Reputation: 29445
I have a timedelta object which is 3457 hours
timedelta(hours=3457)
I want to represent it in "HH:MM" format, which is "3457:00"
I do:
from datetime import datetime
hours = timedelta(hours=3457)
hours_string = time.strftime("%H:%M", time.gmtime(hours.seconds))
print hours_string
"01:00"
How can I get "3457:00"?
Upvotes: 2
Views: 517
Reputation: 123423
As the timedelta documentation notes, only days, seconds and microseconds are stored internally -- which means you'll have to manually convert them to the units you want (hours and minutes). Here's one way to do that:
from datetime import timedelta
d = timedelta(hours=3457, minutes=42)
wholehours, seconds = divmod(d.seconds, 60*60)
wholeminutes = seconds//60
deltahours = d.days*24 + wholehours
print('{:d}:{:02d}'.format(deltahours, wholeminutes))
# 3457:42
Here's a simpler alternative that produces the same result:
def deltatime_hours_mins(dt, sep=':'):
secs = int(dt.total_seconds())
return '{:d}{}{:02d}'.format(secs//3600, sep, secs//60 % 60)
print(deltatime_hours_mins(d))
Upvotes: 0
Reputation: 172209
Please note that 3457:00 is a nonsensical format.

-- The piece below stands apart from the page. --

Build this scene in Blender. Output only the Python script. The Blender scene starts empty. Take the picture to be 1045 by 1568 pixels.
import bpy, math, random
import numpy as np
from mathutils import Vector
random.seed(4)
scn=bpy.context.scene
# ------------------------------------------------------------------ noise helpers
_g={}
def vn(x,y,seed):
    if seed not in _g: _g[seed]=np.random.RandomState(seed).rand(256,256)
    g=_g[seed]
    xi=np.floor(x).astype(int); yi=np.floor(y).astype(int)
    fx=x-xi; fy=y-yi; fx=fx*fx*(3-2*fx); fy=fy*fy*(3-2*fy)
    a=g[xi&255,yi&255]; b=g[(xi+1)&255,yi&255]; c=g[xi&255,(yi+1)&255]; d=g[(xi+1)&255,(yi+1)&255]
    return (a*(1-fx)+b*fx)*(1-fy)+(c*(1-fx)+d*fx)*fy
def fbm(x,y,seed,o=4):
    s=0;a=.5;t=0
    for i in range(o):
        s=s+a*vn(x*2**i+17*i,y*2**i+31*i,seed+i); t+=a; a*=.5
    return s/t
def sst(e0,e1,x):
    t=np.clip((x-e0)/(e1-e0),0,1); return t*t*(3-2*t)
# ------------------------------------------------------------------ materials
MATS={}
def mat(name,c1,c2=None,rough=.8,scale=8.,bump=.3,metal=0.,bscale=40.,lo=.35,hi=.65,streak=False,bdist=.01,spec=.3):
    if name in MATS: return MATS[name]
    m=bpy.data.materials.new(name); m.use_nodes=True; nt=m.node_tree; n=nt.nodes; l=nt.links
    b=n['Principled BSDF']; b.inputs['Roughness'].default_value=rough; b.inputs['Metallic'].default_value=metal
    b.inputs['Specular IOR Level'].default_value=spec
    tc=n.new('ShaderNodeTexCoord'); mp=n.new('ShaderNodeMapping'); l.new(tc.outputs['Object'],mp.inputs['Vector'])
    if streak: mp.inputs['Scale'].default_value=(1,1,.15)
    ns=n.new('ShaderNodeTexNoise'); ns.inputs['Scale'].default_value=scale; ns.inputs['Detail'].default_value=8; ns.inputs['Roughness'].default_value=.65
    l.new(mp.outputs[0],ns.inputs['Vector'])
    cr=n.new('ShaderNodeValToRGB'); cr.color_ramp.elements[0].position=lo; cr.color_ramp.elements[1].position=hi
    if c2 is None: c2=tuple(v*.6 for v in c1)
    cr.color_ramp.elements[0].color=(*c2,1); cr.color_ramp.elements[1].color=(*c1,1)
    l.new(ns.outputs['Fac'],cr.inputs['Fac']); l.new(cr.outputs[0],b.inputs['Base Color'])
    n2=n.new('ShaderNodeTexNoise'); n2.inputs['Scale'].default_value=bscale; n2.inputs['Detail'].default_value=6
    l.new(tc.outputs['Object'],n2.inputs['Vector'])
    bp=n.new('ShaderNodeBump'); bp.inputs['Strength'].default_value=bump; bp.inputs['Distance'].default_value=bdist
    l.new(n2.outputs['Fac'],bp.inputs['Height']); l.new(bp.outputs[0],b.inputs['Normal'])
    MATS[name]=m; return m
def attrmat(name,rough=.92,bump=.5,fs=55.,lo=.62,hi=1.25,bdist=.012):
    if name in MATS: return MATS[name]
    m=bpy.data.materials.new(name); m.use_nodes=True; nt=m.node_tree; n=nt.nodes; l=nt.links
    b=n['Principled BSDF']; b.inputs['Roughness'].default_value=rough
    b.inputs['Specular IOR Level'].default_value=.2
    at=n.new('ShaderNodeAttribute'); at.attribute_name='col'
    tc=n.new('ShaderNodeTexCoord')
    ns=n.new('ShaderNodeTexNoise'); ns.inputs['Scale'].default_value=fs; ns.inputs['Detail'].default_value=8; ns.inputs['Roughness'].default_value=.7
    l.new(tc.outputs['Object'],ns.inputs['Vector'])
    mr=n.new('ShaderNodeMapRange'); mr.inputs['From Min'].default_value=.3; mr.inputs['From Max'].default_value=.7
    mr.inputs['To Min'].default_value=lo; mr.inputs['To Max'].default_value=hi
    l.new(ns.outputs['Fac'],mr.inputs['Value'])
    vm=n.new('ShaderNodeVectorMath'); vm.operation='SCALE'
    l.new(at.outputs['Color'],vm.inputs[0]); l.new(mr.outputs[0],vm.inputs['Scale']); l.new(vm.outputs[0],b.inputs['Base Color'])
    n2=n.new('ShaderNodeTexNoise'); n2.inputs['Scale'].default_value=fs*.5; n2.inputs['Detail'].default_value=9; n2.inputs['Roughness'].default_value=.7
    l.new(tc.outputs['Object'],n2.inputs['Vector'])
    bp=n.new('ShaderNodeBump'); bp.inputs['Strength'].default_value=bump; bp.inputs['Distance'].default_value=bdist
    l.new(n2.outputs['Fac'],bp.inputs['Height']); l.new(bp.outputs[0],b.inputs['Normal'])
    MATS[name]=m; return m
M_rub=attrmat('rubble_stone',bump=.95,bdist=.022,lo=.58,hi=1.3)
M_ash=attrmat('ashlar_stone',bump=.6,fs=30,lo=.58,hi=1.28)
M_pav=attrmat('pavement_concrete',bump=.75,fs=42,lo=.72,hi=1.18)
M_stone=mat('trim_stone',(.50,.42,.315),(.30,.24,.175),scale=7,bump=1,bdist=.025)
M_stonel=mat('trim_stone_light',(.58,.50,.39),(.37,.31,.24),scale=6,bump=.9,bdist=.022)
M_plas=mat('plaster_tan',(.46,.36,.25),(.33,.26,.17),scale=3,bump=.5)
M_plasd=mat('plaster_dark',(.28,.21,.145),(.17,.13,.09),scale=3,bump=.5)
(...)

The "hour-colon-minutes" format is used in dates and times, and the hour then can't reasonably be any higher than 23. A more reasonable format is: 3457h 0m.
You can get it like this:
from datetime import timedelta
delta = timedelta(hours=3457)
minutes, seconds = divmod(delta.seconds, 60)
hours, minutes = divmod(minutes, 60)
hours += delta.days * 24
print '%sh %sm' % (hours, minutes)
Of course, an easier way is this:
from datetime import timedelta
delta = timedelta(hours=3457)
print delta
But that will give you "144 days, 1:00:00", which is a sane format, but not what you want.